■ Description of the task: Copy out the entries below precisely; nothing is to be omitted.

* Begin Given data *

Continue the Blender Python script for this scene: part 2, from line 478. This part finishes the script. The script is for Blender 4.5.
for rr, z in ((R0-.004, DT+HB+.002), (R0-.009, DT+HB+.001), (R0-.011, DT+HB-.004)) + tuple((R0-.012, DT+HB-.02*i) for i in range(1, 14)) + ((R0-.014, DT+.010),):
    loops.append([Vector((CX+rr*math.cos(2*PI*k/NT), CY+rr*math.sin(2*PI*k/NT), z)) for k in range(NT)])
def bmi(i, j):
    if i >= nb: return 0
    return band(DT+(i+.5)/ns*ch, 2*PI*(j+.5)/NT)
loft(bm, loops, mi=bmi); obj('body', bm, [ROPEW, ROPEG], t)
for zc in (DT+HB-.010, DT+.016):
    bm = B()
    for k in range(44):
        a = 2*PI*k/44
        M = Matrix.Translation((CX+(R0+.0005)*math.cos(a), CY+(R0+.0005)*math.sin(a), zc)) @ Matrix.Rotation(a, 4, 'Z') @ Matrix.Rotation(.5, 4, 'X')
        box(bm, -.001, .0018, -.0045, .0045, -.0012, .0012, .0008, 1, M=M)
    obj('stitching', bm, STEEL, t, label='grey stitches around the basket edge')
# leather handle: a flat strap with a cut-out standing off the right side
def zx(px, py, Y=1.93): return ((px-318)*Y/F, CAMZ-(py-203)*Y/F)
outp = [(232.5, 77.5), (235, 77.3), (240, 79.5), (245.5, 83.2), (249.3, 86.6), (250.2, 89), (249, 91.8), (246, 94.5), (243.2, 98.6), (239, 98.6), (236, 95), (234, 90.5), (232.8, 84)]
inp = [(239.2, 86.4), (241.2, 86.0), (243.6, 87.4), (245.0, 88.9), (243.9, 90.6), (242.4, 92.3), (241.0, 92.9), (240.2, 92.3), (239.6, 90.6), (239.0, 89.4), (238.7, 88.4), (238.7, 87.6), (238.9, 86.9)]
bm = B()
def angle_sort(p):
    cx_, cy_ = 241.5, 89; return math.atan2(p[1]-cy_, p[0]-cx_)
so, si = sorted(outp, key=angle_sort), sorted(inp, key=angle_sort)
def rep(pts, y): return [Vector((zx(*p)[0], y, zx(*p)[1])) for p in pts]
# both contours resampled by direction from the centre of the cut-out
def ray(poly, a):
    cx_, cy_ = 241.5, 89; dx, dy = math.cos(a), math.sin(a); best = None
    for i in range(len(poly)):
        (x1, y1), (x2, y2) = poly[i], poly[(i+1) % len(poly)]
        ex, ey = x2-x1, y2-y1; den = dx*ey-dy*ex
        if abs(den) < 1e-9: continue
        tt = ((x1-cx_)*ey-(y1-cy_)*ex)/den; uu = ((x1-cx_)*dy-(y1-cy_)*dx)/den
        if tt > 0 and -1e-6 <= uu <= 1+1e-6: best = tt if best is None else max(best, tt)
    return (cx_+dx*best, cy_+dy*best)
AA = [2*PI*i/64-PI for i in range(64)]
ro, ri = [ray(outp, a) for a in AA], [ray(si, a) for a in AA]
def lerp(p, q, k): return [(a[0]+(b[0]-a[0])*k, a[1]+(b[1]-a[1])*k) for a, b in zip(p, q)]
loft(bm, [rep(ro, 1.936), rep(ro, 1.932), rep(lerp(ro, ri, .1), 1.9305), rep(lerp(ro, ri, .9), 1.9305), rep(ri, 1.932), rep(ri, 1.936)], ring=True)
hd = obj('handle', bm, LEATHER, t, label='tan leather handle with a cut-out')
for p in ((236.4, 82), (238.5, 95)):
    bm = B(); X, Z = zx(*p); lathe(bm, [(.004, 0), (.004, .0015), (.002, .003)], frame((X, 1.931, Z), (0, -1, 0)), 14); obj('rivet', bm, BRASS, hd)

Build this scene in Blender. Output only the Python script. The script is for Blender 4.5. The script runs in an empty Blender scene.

* End Given data *

■ The output:
Continue the Blender Python script for this scene: part 2, from line 478. This part finishes the script. The script is for Blender 4.5.
for rr, z in ((R0-.004, DT+HB+.002), (R0-.009, DT+HB+.001), (R0-.011, DT+HB-.004)) + tuple((R0-.012, DT+HB-.02*i) for i in range(1, 14)) + ((R0-.014, DT+.010),):
    loops.append([Vector((CX+rr*math.cos(2*PI*k/NT), CY+rr*math.sin(2*PI*k/NT), z)) for k in range(NT)])
def bmi(i, j):
    if i >= nb: return 0
    return band(DT+(i+.5)/ns*ch, 2*PI*(j+.5)/NT)
loft(bm, loops, mi=bmi); obj('body', bm, [ROPEW, ROPEG], t)
for zc in (DT+HB-.010, DT+.016):
    bm = B()
    for k in range(44):
        a = 2*PI*k/44
        M = Matrix.Translation((CX+(R0+.0005)*math.cos(a), CY+(R0+.0005)*math.sin(a), zc)) @ Matrix.Rotation(a, 4, 'Z') @ Matrix.Rotation(.5, 4, 'X')
        box(bm, -.001, .0018, -.0045, .0045, -.0012, .0012, .0008, 1, M=M)
    obj('stitching', bm, STEEL, t, label='grey stitches around the basket edge')
# leather handle: a flat strap with a cut-out standing off the right side
def zx(px, py, Y=1.93): return ((px-318)*Y/F, CAMZ-(py-203)*Y/F)
outp = [(232.5, 77.5), (235, 77.3), (240, 79.5), (245.5, 83.2), (249.3, 86.6), (250.2, 89), (249, 91.8), (246, 94.5), (243.2, 98.6), (239, 98.6), (236, 95), (234, 90.5), (232.8, 84)]
inp = [(239.2, 86.4), (241.2, 86.0), (243.6, 87.4), (245.0, 88.9), (243.9, 90.6), (242.4, 92.3), (241.0, 92.9), (240.2, 92.3), (239.6, 90.6), (239.0, 89.4), (238.7, 88.4), (238.7, 87.6), (238.9, 86.9)]
bm = B()
def angle_sort(p):
    cx_, cy_ = 241.5, 89; return math.atan2(p[1]-cy_, p[0]-cx_)
so, si = sorted(outp, key=angle_sort), sorted(inp, key=angle_sort)
def rep(pts, y): return [Vector((zx(*p)[0], y, zx(*p)[1])) for p in pts]
# both contours resampled by direction from the centre of the cut-out
def ray(poly, a):
    cx_, cy_ = 241.5, 89; dx, dy = math.cos(a), math.sin(a); best = None
    for i in range(len(poly)):
        (x1, y1), (x2, y2) = poly[i], poly[(i+1) % len(poly)]
        ex, ey = x2-x1, y2-y1; den = dx*ey-dy*ex
        if abs(den) < 1e-9: continue
        tt = ((x1-cx_)*ey-(y1-cy_)*ex)/den; uu = ((x1-cx_)*dy-(y1-cy_)*dx)/den
        if tt > 0 and -1e-6 <= uu <= 1+1e-6: best = tt if best is None else max(best, tt)
    return (cx_+dx*best, cy_+dy*best)
AA = [2*PI*i/64-PI for i in range(64)]
ro, ri = [ray(outp, a) for a in AA], [ray(si, a) for a in AA]
def lerp(p, q, k): return [(a[0]+(b[0]-a[0])*k, a[1]+(b[1]-a[1])*k) for a, b in zip(p, q)]
loft(bm, [rep(ro, 1.936), rep(ro, 1.932), rep(lerp(ro, ri, .1), 1.9305), rep(lerp(ro, ri, .9), 1.9305), rep(ri, 1.932), rep(ri, 1.936)], ring=True)
hd = obj('handle', bm, LEATHER, t, label='tan leather handle with a cut-out')
for p in ((236.4, 82), (238.5, 95)):
    bm = B(); X, Z = zx(*p); lathe(bm, [(.004, 0), (.004, .0015), (.002, .003)], frame((X, 1.931, Z), (0, -1, 0)), 14); obj('rivet', bm, BRASS, hd)

Build this scene in Blender. Output only the Python script. The script is for Blender 4.5. The script runs in an empty Blender scene.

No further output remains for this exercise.